We had almost doubled our pageviews to about 430,000 a week and secured a $5,000 sponsorship from Mackay Regional Council. 

Driving digital growth

My Town events and library workshops have helped achieve those results. The My Town stories alone generated more than 15,000 pageviews and more than 60 new digital subscriptions. It gave us the chance to tell incredible stories we might not otherwise have been able to, such as one on a pioneering Mackay family who counts the late William the Conqueror and Princess Diana as distant relatives.

And how the green ants in the United Kingdom version of “I’m a Celebrity, Get Me Out of Here” were shipped from the Mackay region.

But we were also able to cover important issues we might have missed, such as Eton’s headache over long-term parking in its main street, subdivision issues in Habana, and a milestone reflection on a tragic Kuttabul house fire.

Importantly, it has enabled us to make better contacts with people out of the main city areas and has given us opportunities to gain readers and subscribers, and therefore revenue. It was also about reducing subscription churn, increasing pageviews and reader engagement, and reinforcing the Daily Mercury team’s commitment to Mackay through increased brand awareness.

I have outlawed the word local from our writing because local depends where the person is reading our publication.
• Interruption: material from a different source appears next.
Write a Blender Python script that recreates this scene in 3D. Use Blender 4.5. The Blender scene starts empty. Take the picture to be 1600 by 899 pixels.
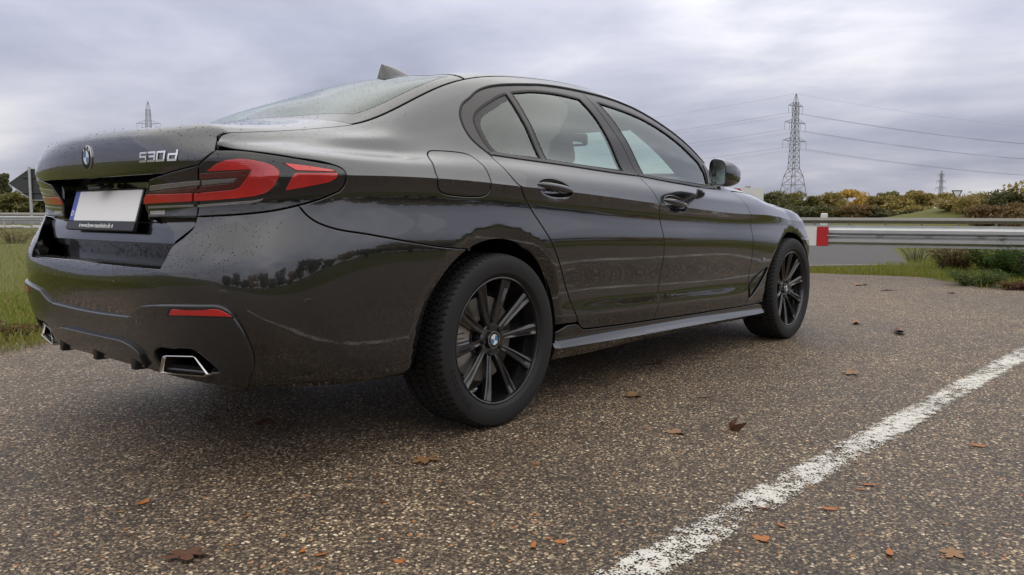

We make a conscious effort to use the name of smaller towns rather than use the word Mackay as all-encompassing for our city and region. 

We also ensure we use the suburbs and town names for people appearing in court and for every social photo we take. We want people to take pride in where they live.

I’m a country girl at heart, and I love helping champion the needs, issues, and milestones of the community and region I live in.